----- RAW DATA

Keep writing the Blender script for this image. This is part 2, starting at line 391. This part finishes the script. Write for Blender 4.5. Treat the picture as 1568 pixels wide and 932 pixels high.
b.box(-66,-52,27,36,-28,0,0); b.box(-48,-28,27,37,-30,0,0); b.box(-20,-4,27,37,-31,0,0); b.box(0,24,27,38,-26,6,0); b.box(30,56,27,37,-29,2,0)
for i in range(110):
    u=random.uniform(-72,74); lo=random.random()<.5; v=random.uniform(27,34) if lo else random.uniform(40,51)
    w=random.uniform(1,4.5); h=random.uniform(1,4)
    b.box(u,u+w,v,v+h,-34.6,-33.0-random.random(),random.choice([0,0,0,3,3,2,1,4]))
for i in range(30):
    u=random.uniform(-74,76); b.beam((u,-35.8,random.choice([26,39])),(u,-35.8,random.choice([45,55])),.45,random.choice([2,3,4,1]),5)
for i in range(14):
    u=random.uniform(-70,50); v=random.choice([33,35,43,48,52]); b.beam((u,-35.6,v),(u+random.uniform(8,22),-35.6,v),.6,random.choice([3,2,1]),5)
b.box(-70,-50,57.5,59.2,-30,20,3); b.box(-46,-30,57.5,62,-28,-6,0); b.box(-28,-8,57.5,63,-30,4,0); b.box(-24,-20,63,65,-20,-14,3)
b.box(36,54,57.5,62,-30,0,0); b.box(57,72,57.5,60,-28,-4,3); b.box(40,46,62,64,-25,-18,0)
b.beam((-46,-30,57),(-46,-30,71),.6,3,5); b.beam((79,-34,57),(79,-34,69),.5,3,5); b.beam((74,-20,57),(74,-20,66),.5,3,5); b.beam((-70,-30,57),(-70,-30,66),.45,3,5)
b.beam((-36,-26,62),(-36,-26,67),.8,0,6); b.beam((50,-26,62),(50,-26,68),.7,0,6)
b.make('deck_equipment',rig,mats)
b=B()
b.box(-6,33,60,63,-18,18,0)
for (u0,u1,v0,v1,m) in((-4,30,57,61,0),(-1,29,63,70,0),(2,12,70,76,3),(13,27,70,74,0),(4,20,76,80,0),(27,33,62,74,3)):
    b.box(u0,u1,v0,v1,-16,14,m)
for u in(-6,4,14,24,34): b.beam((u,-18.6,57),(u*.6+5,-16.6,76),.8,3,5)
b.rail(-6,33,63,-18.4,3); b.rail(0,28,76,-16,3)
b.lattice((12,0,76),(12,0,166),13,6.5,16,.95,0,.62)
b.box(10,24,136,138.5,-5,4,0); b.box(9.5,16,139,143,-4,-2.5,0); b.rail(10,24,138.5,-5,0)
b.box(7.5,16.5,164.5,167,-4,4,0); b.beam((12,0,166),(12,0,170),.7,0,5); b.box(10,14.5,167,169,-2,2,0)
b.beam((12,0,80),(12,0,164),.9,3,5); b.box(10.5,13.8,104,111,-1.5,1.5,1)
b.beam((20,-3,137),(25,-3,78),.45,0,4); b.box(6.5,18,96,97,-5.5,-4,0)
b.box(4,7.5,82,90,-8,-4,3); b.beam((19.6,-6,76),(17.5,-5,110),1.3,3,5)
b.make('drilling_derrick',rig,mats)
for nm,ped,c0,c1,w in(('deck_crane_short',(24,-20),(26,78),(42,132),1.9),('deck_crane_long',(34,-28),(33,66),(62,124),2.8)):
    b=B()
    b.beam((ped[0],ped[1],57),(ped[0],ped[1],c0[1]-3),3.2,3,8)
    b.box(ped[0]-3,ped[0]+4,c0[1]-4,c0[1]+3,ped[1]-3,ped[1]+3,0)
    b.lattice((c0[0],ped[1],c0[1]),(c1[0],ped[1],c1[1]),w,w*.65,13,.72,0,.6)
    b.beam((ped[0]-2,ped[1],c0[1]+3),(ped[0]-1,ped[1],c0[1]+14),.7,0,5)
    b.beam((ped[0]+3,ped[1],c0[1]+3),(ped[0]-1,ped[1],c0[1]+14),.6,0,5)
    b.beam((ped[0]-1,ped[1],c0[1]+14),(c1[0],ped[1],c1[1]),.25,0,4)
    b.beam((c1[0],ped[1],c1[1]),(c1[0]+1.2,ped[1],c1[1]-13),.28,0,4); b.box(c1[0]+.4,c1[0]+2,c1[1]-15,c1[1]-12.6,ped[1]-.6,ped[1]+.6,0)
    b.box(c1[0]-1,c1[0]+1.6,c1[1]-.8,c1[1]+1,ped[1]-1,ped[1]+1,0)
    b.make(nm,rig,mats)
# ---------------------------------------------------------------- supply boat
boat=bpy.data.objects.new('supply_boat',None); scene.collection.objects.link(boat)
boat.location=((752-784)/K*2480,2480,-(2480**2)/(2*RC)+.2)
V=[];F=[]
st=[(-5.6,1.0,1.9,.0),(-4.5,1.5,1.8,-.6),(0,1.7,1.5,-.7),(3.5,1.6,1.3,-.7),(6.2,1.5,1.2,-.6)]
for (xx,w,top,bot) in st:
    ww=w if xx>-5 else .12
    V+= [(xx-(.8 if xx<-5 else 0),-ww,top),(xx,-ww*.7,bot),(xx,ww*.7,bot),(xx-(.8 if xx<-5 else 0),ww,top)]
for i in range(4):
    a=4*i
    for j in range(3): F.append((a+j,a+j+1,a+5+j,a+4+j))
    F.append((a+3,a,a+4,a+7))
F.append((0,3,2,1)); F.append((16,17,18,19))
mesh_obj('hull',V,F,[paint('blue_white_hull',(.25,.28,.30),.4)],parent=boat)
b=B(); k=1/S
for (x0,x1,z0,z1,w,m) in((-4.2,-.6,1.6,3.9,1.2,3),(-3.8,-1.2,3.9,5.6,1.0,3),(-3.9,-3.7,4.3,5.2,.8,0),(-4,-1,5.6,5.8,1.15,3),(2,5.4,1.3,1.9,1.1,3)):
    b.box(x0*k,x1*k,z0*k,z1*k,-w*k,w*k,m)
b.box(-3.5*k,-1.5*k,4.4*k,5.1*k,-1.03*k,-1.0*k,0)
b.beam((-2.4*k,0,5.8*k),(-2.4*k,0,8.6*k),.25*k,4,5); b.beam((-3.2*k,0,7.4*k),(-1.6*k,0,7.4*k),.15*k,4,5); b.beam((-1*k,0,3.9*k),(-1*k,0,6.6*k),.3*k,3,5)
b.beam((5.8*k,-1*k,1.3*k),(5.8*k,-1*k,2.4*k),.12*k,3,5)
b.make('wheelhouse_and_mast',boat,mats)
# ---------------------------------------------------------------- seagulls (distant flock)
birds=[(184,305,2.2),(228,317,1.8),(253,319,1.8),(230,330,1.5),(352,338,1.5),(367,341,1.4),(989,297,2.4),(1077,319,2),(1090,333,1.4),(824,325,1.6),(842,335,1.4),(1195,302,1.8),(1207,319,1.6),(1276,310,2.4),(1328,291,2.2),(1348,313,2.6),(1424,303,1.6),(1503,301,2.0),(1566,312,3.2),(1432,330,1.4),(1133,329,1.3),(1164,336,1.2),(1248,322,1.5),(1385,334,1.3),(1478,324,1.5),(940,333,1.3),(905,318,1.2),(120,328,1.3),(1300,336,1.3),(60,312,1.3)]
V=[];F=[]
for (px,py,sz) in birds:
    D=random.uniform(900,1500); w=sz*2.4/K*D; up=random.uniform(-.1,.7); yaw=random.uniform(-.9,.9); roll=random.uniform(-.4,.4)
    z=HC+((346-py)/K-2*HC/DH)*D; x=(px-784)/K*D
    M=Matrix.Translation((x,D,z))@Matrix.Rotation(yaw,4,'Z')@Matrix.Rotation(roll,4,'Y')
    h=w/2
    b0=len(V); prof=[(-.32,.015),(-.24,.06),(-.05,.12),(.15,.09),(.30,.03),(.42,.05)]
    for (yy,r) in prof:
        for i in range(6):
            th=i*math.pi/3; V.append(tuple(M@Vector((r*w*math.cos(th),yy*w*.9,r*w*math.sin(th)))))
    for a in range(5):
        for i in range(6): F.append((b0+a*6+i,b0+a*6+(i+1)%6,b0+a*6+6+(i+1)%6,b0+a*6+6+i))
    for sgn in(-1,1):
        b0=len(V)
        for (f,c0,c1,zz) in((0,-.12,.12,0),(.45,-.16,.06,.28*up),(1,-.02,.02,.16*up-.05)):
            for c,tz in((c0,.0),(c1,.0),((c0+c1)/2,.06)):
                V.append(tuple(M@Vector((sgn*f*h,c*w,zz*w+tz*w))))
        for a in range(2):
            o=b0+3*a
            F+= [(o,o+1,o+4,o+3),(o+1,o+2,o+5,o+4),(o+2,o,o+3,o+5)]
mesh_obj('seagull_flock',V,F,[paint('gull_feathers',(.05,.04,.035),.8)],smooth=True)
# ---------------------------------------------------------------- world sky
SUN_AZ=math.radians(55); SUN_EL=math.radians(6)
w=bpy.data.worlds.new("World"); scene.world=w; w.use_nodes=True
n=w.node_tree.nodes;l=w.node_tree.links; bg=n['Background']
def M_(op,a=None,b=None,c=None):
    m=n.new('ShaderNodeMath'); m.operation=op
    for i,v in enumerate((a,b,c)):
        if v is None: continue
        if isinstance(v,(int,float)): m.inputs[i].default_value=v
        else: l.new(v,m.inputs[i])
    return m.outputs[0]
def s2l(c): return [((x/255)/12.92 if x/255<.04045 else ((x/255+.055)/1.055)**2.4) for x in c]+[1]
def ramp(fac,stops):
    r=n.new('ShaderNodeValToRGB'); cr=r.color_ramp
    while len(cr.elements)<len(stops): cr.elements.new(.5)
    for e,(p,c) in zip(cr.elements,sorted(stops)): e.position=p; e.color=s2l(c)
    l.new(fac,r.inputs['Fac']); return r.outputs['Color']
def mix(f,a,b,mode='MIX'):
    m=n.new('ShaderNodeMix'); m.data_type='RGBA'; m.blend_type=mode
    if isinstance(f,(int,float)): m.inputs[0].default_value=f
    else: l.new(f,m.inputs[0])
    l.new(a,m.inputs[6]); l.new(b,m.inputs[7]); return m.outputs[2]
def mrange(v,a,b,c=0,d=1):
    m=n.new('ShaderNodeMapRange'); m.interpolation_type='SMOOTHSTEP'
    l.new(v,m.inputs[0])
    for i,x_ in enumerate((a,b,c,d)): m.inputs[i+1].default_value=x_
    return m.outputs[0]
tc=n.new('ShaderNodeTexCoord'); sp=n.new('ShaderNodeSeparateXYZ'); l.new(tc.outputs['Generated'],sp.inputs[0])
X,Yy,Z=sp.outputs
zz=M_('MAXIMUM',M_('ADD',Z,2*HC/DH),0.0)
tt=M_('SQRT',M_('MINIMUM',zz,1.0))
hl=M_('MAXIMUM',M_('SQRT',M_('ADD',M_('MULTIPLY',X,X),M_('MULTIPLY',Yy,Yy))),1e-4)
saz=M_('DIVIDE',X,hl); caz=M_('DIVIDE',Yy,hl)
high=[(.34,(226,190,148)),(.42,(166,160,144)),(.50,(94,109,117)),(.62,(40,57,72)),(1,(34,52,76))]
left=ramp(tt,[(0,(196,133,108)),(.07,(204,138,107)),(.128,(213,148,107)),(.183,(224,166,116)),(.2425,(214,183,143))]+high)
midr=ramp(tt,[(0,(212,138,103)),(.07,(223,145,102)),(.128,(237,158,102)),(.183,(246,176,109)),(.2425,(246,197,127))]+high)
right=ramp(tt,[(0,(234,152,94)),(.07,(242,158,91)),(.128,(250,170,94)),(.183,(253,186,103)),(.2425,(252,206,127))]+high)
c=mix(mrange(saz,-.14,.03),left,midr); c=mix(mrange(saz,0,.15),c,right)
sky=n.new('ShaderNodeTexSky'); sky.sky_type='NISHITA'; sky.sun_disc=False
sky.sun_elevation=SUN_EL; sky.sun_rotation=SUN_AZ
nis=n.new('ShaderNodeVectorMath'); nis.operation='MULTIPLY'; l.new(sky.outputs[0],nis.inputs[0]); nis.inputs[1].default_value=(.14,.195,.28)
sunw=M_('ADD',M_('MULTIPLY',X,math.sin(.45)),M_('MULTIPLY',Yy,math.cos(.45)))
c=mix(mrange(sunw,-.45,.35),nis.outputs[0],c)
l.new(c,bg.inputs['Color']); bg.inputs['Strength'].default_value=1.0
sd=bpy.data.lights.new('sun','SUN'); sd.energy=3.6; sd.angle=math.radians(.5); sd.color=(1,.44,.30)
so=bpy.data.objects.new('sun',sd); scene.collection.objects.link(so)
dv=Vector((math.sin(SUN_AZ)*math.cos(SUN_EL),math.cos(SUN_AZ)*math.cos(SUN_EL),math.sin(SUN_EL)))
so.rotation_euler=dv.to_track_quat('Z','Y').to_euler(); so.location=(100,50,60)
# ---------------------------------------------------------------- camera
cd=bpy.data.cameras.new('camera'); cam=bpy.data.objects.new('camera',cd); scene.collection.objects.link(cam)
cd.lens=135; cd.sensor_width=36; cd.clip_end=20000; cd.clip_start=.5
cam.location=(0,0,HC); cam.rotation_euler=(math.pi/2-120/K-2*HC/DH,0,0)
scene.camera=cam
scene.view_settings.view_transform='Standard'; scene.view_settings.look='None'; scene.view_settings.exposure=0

----------

• WORK TO BE COMPLETED
Select from the material above each line in which the string "high" appears, and list those lines.

• EXERCISE SOLUTION
Keep writing the Blender script for this image. This is part 2, starting at line 391. This part finishes the script. Write for Blender 4.5. Treat the picture as 1568 pixels wide and 932 pixels high.
high=[(.34,(226,190,148)),(.42,(166,160,144)),(.50,(94,109,117)),(.62,(40,57,72)),(1,(34,52,76))]
left=ramp(tt,[(0,(196,133,108)),(.07,(204,138,107)),(.128,(213,148,107)),(.183,(224,166,116)),(.2425,(214,183,143))]+high)
midr=ramp(tt,[(0,(212,138,103)),(.07,(223,145,102)),(.128,(237,158,102)),(.183,(246,176,109)),(.2425,(246,197,127))]+high)
right=ramp(tt,[(0,(234,152,94)),(.07,(242,158,91)),(.128,(250,170,94)),(.183,(253,186,103)),(.2425,(252,206,127))]+high)